実在の連続殺人者アイリーン・ウォーノスを描くこと自体が、カポーティの『冷血』や、アーサー・ペン俺たちに明日はない』の延長線上に位置するフィルムになるであろうことも予測がつく。この映画は、実話に基づく話であることから、観る前にある程度内容が分かってしまう類のフィルムであり、そのことが、逆にマイナスに働くことも容易に想像できることだ。


スクリーンを前にしても、期待過剰になることはなかった。自然に観ようと自らに言い聞かせなれば、おそらく観ることもなかったであろうフィルム。


にもかかわらず、この映画の迫真に満ちた緊迫感と、事実がフィクションを凌駕することを証明しているフィルムであることを、これほど観る者に鋭く突きつけてくることは稀有な体験となる。


同性愛的志向が強いクリスティーナ・リッチ演じるセルビーとの出会いがなければ、愛に気づくことなく、生涯を終えていたかも知れないアイリーン。アイリーンを、モンスターに変貌させたのは、一言にしていえば、家庭環境ということになる。
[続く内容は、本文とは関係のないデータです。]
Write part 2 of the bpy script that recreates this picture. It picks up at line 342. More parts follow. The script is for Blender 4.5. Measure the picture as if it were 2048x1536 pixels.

肉親の暴力に耐えながら、13歳で娼婦になり、ホームレスとなったアイリーンが生きる道とは、彼女を陵辱した男たちに復讐すること以外にはありえない。なるほど、セルビーへの愛から、手早く金を得るために犯した殺人は、許されるというレベルではない。もちろん、殺人には、国家的な正当性も持つ殺人(戦争)と、個人が他者を個別に殺害する殺人があり、前者は法律によって裁かれることはない。後者のみが、法廷で裁かれるのだ。


『モンスター』は、過酷な環境に置かれた少女が生きる道として選択した娼婦という職業を、アメリカ社会の高度資本主義的な経済的差別が助長していると指摘することはたやすいことをも見透したフィルムであり、女性の自立が環境という構造から逸脱することの困難さを、リアルに描いた作品といっても真の解釈からはほど遠い。


人はどのようにでも生きることができるというのは錯覚ではないのか。環境という構造を超えることの困難さは、何もアイリーンのみではない。今日の日本の殺伐とした社会的状況にも言えることであろう。宿命ということばでまとめてしまえるほど、ことは、単純ではない。


『モンスター』に触発されて、およそ映画的言説から限りなく遠い地点で、凡庸なことばを綴っていることくらいは自覚できる。しかし、そのような凡庸なことばを拒否しているのが、ほかならぬ『モンスター』という映画ではないのか。


観ることが、際限なくことばを連ねることになるほど、この映画のインパクトは大きい。ブルース・ダーンが演じるベトナム帰還兵のトーマスが、アイリーンの唯一の理解者であったことに、アイリーン自身が気づいていないことの不幸は、強調しておかねばなるまい。戦争という国家的殺人に加担したトーマスこそが、人を殺すことの本質を見抜いていたのだ。